| Material provided |
──────────────────────────────

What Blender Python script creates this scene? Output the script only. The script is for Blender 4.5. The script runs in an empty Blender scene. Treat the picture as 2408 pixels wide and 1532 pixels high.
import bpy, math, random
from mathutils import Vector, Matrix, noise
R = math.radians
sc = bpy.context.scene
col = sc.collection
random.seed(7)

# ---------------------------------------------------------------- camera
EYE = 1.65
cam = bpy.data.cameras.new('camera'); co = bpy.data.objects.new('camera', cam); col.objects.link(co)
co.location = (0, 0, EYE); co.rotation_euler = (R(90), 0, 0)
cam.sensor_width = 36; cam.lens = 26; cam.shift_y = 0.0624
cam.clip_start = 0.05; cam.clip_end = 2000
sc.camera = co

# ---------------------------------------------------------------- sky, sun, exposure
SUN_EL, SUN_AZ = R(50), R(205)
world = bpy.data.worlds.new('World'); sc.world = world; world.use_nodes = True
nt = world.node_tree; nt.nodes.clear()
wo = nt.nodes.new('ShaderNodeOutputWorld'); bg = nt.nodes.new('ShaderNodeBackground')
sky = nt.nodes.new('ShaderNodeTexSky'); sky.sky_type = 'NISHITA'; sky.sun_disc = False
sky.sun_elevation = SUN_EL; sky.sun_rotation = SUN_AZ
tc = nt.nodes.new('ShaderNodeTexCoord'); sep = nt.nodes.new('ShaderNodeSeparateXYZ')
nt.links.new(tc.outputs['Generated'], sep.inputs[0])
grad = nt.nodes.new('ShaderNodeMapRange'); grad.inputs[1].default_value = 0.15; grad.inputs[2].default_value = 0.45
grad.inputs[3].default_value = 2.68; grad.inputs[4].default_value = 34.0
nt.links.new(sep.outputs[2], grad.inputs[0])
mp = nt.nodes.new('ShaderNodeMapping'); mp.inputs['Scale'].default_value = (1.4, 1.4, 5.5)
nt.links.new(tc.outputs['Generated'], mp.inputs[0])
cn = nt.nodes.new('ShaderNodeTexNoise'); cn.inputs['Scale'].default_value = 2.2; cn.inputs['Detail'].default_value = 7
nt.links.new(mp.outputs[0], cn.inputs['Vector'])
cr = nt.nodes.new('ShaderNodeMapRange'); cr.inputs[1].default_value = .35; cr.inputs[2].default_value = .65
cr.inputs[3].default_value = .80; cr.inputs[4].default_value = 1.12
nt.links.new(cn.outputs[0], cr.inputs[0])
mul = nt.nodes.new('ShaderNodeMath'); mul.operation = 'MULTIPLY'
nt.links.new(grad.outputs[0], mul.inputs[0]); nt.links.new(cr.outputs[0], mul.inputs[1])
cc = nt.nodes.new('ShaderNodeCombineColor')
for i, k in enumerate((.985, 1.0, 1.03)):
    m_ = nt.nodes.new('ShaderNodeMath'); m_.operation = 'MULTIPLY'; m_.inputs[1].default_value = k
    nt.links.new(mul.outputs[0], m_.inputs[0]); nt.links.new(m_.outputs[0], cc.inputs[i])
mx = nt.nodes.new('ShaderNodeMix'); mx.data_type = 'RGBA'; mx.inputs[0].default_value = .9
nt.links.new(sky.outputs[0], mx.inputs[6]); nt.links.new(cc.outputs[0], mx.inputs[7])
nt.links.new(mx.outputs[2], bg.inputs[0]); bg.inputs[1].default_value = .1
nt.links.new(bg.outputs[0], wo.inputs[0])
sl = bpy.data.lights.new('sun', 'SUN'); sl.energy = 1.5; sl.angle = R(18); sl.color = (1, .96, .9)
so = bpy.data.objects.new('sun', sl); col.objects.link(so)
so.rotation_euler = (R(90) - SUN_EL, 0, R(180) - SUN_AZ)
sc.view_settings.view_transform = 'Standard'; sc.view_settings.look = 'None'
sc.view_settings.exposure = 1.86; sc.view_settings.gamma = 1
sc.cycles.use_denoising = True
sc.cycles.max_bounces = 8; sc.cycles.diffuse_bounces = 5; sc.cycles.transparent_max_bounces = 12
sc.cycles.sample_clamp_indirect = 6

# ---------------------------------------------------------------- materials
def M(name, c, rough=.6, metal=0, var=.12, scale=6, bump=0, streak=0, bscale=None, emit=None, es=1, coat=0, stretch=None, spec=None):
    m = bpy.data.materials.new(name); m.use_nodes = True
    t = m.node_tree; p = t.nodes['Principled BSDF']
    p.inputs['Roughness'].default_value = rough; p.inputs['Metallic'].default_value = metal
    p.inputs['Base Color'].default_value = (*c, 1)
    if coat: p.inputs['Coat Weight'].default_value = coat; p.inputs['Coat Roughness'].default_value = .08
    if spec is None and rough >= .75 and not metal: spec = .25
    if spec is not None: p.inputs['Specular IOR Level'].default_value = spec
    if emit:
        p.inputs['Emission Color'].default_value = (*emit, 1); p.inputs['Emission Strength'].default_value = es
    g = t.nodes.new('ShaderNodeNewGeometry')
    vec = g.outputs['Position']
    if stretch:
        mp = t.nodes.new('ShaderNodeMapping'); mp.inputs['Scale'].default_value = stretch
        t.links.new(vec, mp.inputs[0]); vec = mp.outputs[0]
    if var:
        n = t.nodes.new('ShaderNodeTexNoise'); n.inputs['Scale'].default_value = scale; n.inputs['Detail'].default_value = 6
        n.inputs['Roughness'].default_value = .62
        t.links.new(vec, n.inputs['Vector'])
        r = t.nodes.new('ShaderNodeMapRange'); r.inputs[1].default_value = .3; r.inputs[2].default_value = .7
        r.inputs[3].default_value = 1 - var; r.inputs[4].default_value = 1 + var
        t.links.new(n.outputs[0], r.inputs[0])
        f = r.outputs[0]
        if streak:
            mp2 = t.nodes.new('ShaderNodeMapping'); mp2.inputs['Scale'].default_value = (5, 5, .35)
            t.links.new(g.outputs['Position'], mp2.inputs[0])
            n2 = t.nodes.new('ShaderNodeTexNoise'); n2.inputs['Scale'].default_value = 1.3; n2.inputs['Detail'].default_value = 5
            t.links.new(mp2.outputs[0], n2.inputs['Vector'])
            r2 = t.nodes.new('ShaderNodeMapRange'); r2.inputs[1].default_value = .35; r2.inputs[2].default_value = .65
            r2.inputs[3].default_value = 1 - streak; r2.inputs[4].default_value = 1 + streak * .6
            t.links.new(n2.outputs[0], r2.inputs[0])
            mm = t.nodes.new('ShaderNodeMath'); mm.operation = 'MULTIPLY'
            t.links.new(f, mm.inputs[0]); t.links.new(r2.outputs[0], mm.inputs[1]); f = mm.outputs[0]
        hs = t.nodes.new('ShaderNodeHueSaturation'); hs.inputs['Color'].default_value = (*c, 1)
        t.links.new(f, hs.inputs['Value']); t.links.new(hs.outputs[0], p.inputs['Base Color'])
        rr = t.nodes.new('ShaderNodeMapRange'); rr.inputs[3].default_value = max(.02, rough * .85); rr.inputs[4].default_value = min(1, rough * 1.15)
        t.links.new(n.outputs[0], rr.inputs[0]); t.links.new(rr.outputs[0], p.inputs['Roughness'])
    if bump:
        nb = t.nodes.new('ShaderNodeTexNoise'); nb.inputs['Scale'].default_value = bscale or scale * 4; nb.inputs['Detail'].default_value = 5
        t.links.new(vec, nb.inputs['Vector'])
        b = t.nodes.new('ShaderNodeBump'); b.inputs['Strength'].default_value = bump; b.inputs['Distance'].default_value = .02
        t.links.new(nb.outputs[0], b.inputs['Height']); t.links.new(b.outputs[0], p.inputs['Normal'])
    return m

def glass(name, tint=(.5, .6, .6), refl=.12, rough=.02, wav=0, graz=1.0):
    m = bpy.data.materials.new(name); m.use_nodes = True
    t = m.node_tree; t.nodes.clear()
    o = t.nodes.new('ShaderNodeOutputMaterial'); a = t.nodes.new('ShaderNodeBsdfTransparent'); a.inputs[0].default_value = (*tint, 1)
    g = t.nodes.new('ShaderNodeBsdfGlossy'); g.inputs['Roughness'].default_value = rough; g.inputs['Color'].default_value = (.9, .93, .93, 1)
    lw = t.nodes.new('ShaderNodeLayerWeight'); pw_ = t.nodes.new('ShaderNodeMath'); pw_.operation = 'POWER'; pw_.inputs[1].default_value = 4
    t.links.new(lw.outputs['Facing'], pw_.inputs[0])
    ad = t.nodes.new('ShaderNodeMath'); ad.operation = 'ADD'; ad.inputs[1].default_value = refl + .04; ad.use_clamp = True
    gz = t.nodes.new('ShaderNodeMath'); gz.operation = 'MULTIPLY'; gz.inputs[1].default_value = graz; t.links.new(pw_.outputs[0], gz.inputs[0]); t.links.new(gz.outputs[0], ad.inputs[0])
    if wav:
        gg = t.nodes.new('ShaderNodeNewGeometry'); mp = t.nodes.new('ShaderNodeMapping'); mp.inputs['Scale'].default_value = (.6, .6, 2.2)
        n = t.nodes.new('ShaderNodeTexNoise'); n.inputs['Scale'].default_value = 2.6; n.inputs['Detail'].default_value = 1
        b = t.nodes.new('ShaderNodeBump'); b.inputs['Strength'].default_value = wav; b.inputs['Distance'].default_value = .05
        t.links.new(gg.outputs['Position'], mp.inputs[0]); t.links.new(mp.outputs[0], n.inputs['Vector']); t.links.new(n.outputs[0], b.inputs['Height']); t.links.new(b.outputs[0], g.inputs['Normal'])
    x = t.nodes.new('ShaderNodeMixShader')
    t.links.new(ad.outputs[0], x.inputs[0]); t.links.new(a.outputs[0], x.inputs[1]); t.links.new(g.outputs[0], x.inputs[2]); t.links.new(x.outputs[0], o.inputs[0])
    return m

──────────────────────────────

Return exactly the leading lines of the listing, stopping after the line in which "sc.camera = co" occurs.

| Result of the exercise |
What Blender Python script creates this scene? Output the script only. The script is for Blender 4.5. The script runs in an empty Blender scene. Treat the picture as 2408 pixels wide and 1532 pixels high.
import bpy, math, random
from mathutils import Vector, Matrix, noise
R = math.radians
sc = bpy.context.scene
col = sc.collection
random.seed(7)

# ---------------------------------------------------------------- camera
EYE = 1.65
cam = bpy.data.cameras.new('camera'); co = bpy.data.objects.new('camera', cam); col.objects.link(co)
co.location = (0, 0, EYE); co.rotation_euler = (R(90), 0, 0)
cam.sensor_width = 36; cam.lens = 26; cam.shift_y = 0.0624
cam.clip_start = 0.05; cam.clip_end = 2000
sc.camera = co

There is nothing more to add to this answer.